After lunch, we were given a presentation from Focus Development Madagascar on gender equality in nationality law. This showed that things had improved around gender – as women can now pass their nationality to their children – but that more still needs to be done.

The actual opening ceremony of the Forum followed on 14 August. The program began with opening remarks from the chair, Austin Muneku of the Southern African Trade Union Coordination Council (SATUCC). Afterwards, we listened to reflections from the Apex Alliance on last year’s forum, delivered by Rev. Dr Kenneth Mtata of FOCCISA, Mr Jules Hoareau of the SADC Council of Non-Governmental Organizations and Mr. Gadzani Mhotsha of SATUCC.

We then moved on to a moderated Q&A session, to discuss key challenges facing civil societies, providing insights on areas for strengthening and coordination, and issues of resource mobilisation and consolidating gains. The discussants were Austin Muneku from SATUCC, Boichoko Ditlhake from SADC-CNGO and Malcolm Damon from FOCCISA.

Though there was little real input in the first half of the day, the second half allowed a lot more engagement. We as young people took advantage of this to talk about issues that affect children and youths. As the representatives of the 2017 Young Leaders Conference, we gave a presentation during the regional development session on the need for a child's rights protocol.

Other issues discussed were disability (by the Southern Africa Federation of the Disabled), the elderly (by Help Age International), wider youth issues (by the Southern African Youth Movement) and gender and development (by the SADC Gender Protocol Alliance).

This session was the most informative of the day, as the information was digestible and we could chip in and emphasise the need for our issues to be heard. We ended our day with a presentation from SANGONET on harnessing the technological revolution to transform civil societies in SADC.

I personally consider the second day of the forum the most important, as we were divided into thematic cafés according to areas of interest.
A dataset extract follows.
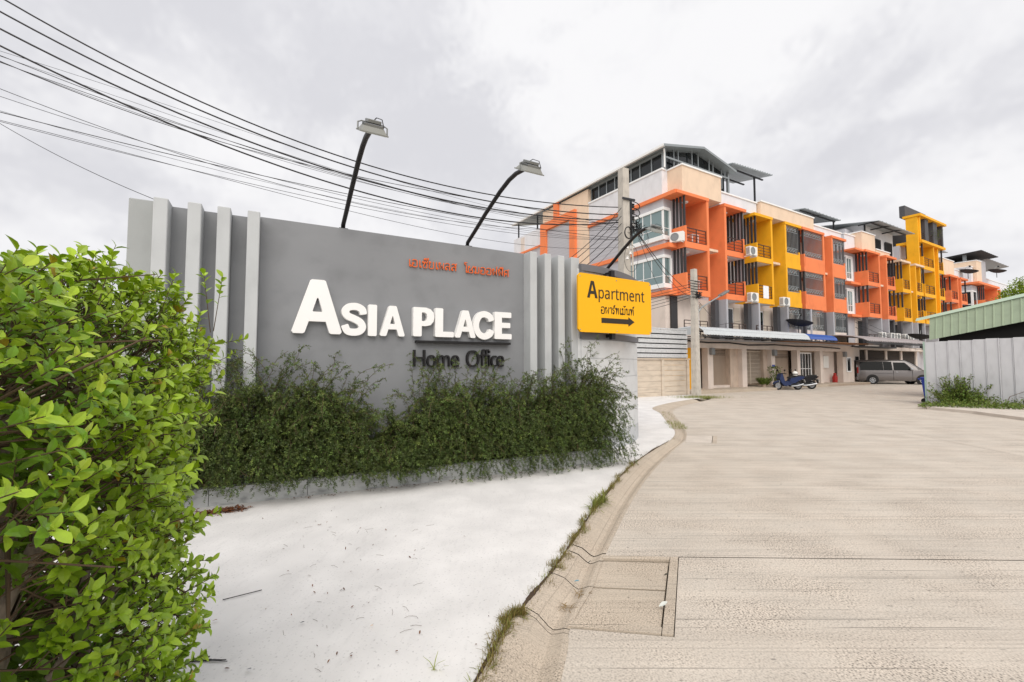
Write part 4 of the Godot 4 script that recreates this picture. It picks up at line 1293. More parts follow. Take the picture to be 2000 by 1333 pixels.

This day also gave us those who had been silent on the first day an opportunity to have our issues tabled, in front of a smaller and more interested audience.

There were 8 thematic cafés, and I attended the one on “education now,” which not only looked at the problem but proposed positive practical ways to generate funds for the solution. Presentations were made using brand-new evidence and analyses on education financing and tax justice from across the SADC region. The thematic café also talked about the privatisation of the education sector. A special opportunity was also given to young people from Activista to talk about issues affecting youth in the region, and afterwards we were asked to come up with a resolution to be considered in the final document.

I, along with two other delegates, managed to convince our café to support the development of a SADC child's rights protocol.

After lunch we divided into commissions to discuss other equally important issues, though they had little or no connectivity to children. In my commission, I was given a platform to present on promoting youth participation in key areas of health protection, for inclusion in the SADC Harmonised Regional Standard on Health in the Extractive Sector.

The experience reminded me that there are a lot of issues that face the region, and those who push hardest are most likely to have their issues addressed.

I am proud to say I attended the forum, because my voice was heard in a meaningful way. I took part in the shaping of the future of the SADC region.